On that occasion, as now, the Rudd Government had a political strategy, not an economic strategy. After the election, talking up inflation was all about shamelessly trashing the economic reputation of the Howard Government. Today, their preference for higher interest rates is all about having an excuse to keep spending borrowed money and putting up signs outside schools, proclaiming their magnificence all the way until the next election.

There is an alternative. The Rudd Government can make a hard decision and pull back on their record spending. Their stimulus spending program is already behind schedule, with the bulk of the spending still ahead of us.

Sure, many people may like a new school hall, even if they didn’t ask for one. But if the choice is between that and paying higher interest rates (and it is, due to the relative strength of the Australian economy), then the response will be different. And that is the hard choice before the Rudd Government, to cut back on their record spending and ease the upward pressure on interest rates.

Lower interest rates will enable households to keep spending in our economy while keeping the cost of finance lower for small business, who are doing everything they can to keep people in work. It will also enable our exporters to be more competitive in an incredibly tough and price sensitive global marketplace. Building more school halls will not achieve these objectives.

The hard task for the Rudd Government is to get their spending under control. They must work through every line of expenditure, as the Coalition would if we were in Government today, and as we did to pay back $96 billion of Labor debt last time and return our budget to surplus.

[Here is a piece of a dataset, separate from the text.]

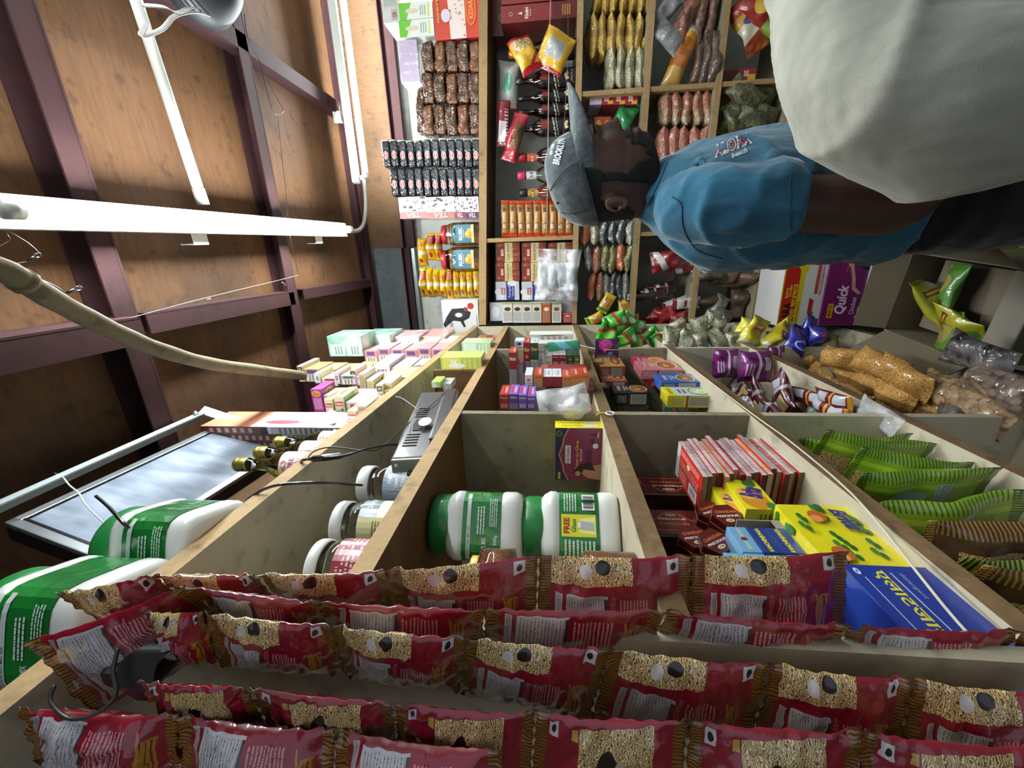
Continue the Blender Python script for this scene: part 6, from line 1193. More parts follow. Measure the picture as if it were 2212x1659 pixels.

Only the Government can identify these savings because, as a Government, only they have access all the information you need to make these decisions.

If they do this then Glenn Stevens and the RBA will have less pressure on them to raise interest rates and do the job the Rudd Government refuses to do.

So when interest rates rise and Kevin Rudd and Wayne Swan do their best Obi-Wan impersonation saying don’t look at us, we just run the country, you will know better.